= WHAT TO PRODUCE =
Lines containing the string "from" are to be counted; report the total by itself.

Scene modeling code data:
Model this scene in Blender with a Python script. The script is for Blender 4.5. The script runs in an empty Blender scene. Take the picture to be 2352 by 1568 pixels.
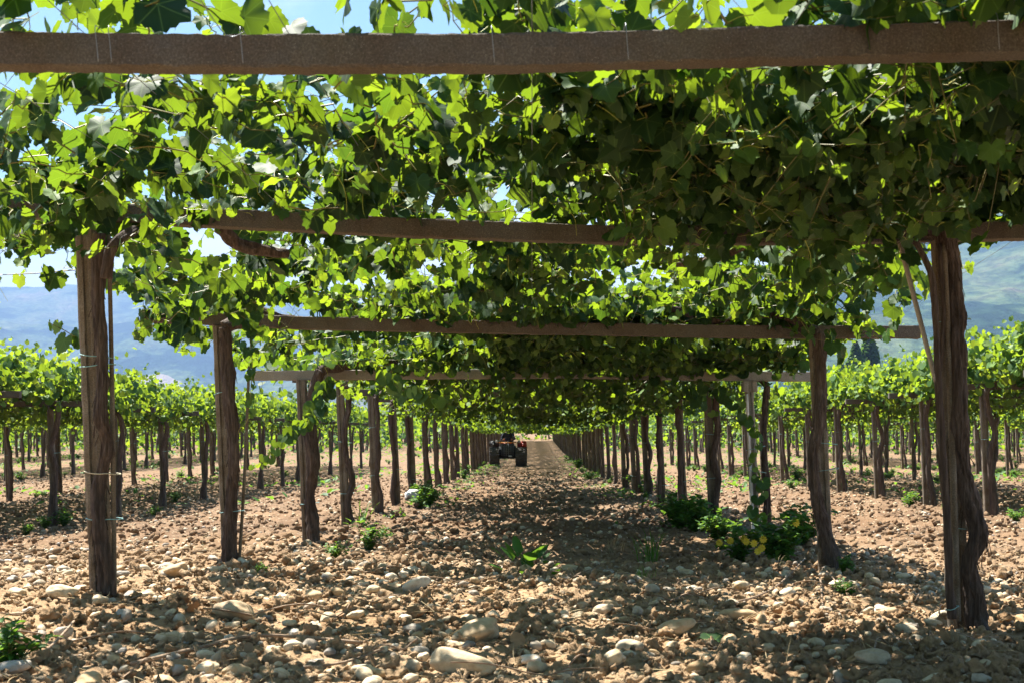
import bpy, bmesh, math, random
import numpy as np
from mathutils import Vector, Matrix
random.seed(7)
RS = np.random.RandomState(11)
SC = bpy.context.scene
COL = SC.collection
# ------------------------------------------------------------------ camera, sky, sun, exposure
FP, CX, HY, CAMZ = 3130.0, 1222.0, 1000.0, 1.0       # focal length and vanishing point in photo units (photo 2352 wide)
cd = bpy.data.cameras.new('camera'); cam = bpy.data.objects.new('camera', cd); COL.objects.link(cam)
cam.location = (0, 0, CAMZ); cam.rotation_euler = (math.radians(90), 0, 0)
cd.sensor_width = 36; cd.lens = 36 * FP / 2352
cd.shift_x = -(CX - 1176) / 2352; cd.shift_y = (HY - 784) / 2352
cd.clip_start = 0.05; cd.clip_end = 40000
cd.dof.use_dof = True; cd.dof.focus_distance = 12; cd.dof.aperture_fstop = 9
SC.camera = cam
SUNV = Vector((-0.42, 0.48, 1.15)).normalized()       # direction towards the sun
EL = math.asin(SUNV.z); AZ = math.atan2(SUNV.x, SUNV.y)
w = bpy.data.worlds.new('World'); SC.world = w; w.use_nodes = True
nt = w.node_tree; N = nt.nodes; L = nt.links
bg = N['Background']; bg.inputs[1].default_value = 0.05
sky = N.new('ShaderNodeTexSky'); sky.sky_type = 'NISHITA'; sky.sun_disc = False
sky.sun_elevation = EL; sky.sun_rotation = AZ; sky.air_density = 1.0; sky.dust_density = 0.6; sky.ozone_density = 1.6
tc = N.new('ShaderNodeTexCoord'); sep = N.new('ShaderNodeSeparateXYZ'); L.new(tc.outputs['Generated'], sep.inputs[0])
mp = N.new('ShaderNodeMapping'); mp.inputs['Scale'].default_value = (2.2, 2.2, 7.0); mp.inputs['Location'].default_value = (0.3, 0.1, 0.0); L.new(tc.outputs['Generated'], mp.inputs[0])
cn = N.new('ShaderNodeTexNoise'); cn.inputs['Scale'].default_value = 2.1; cn.inputs['Detail'].default_value = 7; cn.inputs['Roughness'].default_value = 0.55
L.new(mp.outputs[0], cn.inputs[0])
# clouds bank up towards the horizon: noise + (low elevation bonus)
mr = N.new('ShaderNodeMapRange'); mr.inputs[1].default_value = 0.06; mr.inputs[2].default_value = 0.21; mr.inputs[3].default_value = 0.64; mr.inputs[4].default_value = -0.15
L.new(sep.outputs[2], mr.inputs[0])
ad = N.new('ShaderNodeMath'); ad.operation = 'ADD'; L.new(cn.outputs[0], ad.inputs[0]); L.new(mr.outputs[0], ad.inputs[1])
cr = N.new('ShaderNodeMapRange'); cr.interpolation_type = 'SMOOTHSTEP'; cr.inputs[1].default_value = 0.5; cr.inputs[2].default_value = 0.78
fy = N.new('ShaderNodeMapRange'); fy.inputs[1].default_value = 0.1; fy.inputs[2].default_value = 0.7; fy.inputs[3].default_value = -0.55; fy.inputs[4].default_value = 0.0; L.new(sep.outputs[1], fy.inputs[0])
ad2 = N.new('ShaderNodeMath'); ad2.operation = 'ADD'; L.new(ad.outputs[0], ad2.inputs[0]); L.new(fy.outputs[0], ad2.inputs[1]); L.new(ad2.outputs[0], cr.inputs[0])
mx = N.new('ShaderNodeMix'); mx.data_type = 'RGBA'; L.new(cr.outputs[0], mx.inputs[0]); tn = N.new('ShaderNodeMix'); tn.data_type = 'RGBA'; tn.blend_type = 'MULTIPLY'; tn.inputs[0].default_value = 1; tn.inputs[7].default_value = (.92, 1.13, 1.06, 1); L.new(sky.outputs[0], tn.inputs[6]); L.new(tn.outputs[2], mx.inputs[6]); mx.inputs[7].default_value = (8.0, 8.3, 8.8, 1)
L.new(mx.outputs[2], bg.inputs[0])
sd = bpy.data.lights.new('sun', 'SUN'); sun = bpy.data.objects.new('sun', sd); COL.objects.link(sun)
sd.energy = 5.0; sd.angle = math.radians(0.5); sd.color = (1.0, 0.95, 0.86)
sun.rotation_euler = SUNV.to_track_quat('Z', 'Y').to_euler(); sun.location = (-20, 30, 60)
SC.view_settings.view_transform = 'Standard'; SC.view_settings.look = 'None'; SC.view_settings.gamma = 1
SC.view_settings.exposure = 1.82
SC.render.engine = 'CYCLES'
SC.cycles.max_bounces = 3; SC.cycles.diffuse_bounces = 1; SC.cycles.glossy_bounces = 1; SC.cycles.transmission_bounces = 0; SC.cycles.volume_bounces = 0

# ------------------------------------------------------------------ helpers
def tag(o, label=None, cat=None, group=None, kind=None):
    if label: o['label'] = label
    if cat: o['category'] = cat
    if group: o['group'] = group
    if kind: o['kind'] = kind
    return o
def empty(name, loc, rz=0, **k):
    o = bpy.data.objects.new(name, None); COL.objects.link(o); o.location = loc; o.rotation_euler = (0, 0, rz); o.empty_display_size = 0.2
    return tag(o, **k)
def copy_tree(o, parent=None):
    c = o.copy(); COL.objects.link(c)
    if parent is not None: c.parent = parent
    for ch in list(o.children): copy_tree(ch, c)
    return c
def npmesh(name, V, F, mat, parent=None, attr=None, smooth=True, loc=None):
    """V (n,3), F (m,k) k = 3 or 4 ; attr (n,3) stored as 'lf'"""
    V = np.asarray(V, dtype=np.float32); F = np.asarray(F, dtype=np.int32)
    me = bpy.data.meshes.new(name); k = F.shape[1]
    me.vertices.add(len(V)); me.vertices.foreach_set('co', V.ravel())
    me.loops.add(F.size); me.loops.foreach_set('vertex_index', F.ravel())
    me.polygons.add(len(F)); me.polygons.foreach_set('loop_start', np.arange(0, F.size, k, dtype=np.int32))
    me.polygons.foreach_set('use_smooth', np.full(len(F), smooth))
    if attr is not None:
        a = me.attributes.new('lf', 'FLOAT_VECTOR', 'POINT'); a.data.foreach_set('vector', np.asarray(attr, dtype=np.float32).ravel())
    me.update(calc_edges=True); me.validate()
    if mat is not None: me.materials.append(mat)
    o = bpy.data.objects.new(name, me); COL.objects.link(o)
    if parent is not None: o.parent = parent
    if loc is not None: o.location = loc
    return o
def _h(ix, iy, iz):
    n = (ix.astype(np.int64) * 374761393 + iy.astype(np.int64) * 668265263 + iz.astype(np.int64) * 1274126177) & 0xffffffff
    n = ((n ^ (n >> 13)) * 1103515245) & 0xffffffff
    n = (n ^ (n >> 16)) & 0xffff
    return n / 65535.0
def vn(x, y, z=None):
    x = np.asarray(x, float); y = np.asarray(y, float); z = np.zeros_like(x) if z is None else np.asarray(z, float)
    ix, iy, iz = np.floor(x), np.floor(y), np.floor(z); fx, fy, fz = x - ix, y - iy, z - iz
    sx, sy, sz = fx * fx * (3 - 2 * fx), fy * fy * (3 - 2 * fy), fz * fz * (3 - 2 * fz)
    r = 0
    for a in (0, 1):
        for b in (0, 1):
            for c in (0, 1):
                r = r + _h(ix + a, iy + b, iz + c) * (sx if a else 1 - sx) * (sy if b else 1 - sy) * (sz if c else 1 - sz)
    return r * 2 - 1
def fbm(x, y, z=None, o=4):
    r = 0; a = 1.0
    z = None if z is None else np.asarray(z, float)
    for i in range(o):
        r = r + a * vn(np.asarray(x) * 2**i + 17.3 * i, np.asarray(y) * 2**i - 9.1 * i, None if z is None else z * 2**i); a *= 0.5
    return r
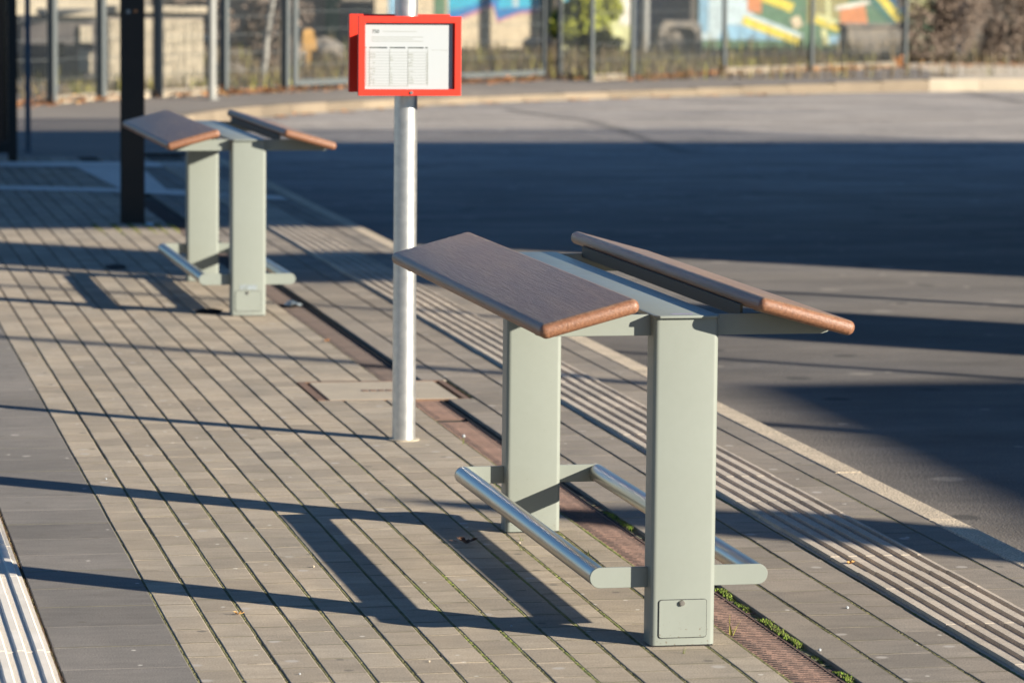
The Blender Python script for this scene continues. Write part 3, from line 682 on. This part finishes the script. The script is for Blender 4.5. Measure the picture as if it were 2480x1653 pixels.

= EXPECTED ANSWER =
2